Liquidity Determinants of Islamic and Conventional Banks
By Oussama Gafrej, Mouna Boujelbene Abbes
Abstract
This paper investigates the impact of specific banking factors and macroeconomic factors on banks’ liquidity of Islamic and conventional banks using generalized least squares (GLS). We show that Islamic banks hold more liquidity, can absorb the excessive withdrawal of funds and can pay its shorter maturity obligations better than conventional banks for the period from 2006 to 2013. For Islamic Banks, we found a positive and significant influence of past liquidity, return on assets and capital to total assets ratio on banks’ liquidity. Also, we found a negative and significant influence of size to banks’ liquidity. The loan loss reserves to gross loans ratio and the inflation rate have a positive and insignificant impact on liquidity, whereas the age has a negative and insignificant impact on liquidity.
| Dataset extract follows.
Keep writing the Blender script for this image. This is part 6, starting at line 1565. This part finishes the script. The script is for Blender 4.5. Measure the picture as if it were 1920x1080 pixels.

While the results of growth of loans, growth of gross domestic product and deposit interest rate are ambiguous. On the other hand, for conventional banks we found a positive and significant influence of past liquidity and return on assets on banks’ liquidity. Also, we found a negative and significant influence of capital to total assets ratio, growth loans, size, age and inflation rate on banks’ liquidity. The deposit interest rate has a positive and insignificant impact on liquidity. On the contrary, the growth of gross domestic product has a negative and insignificant impact on liquidity. While, the result of loan loss reserves to gross loans ratio is ambiguous.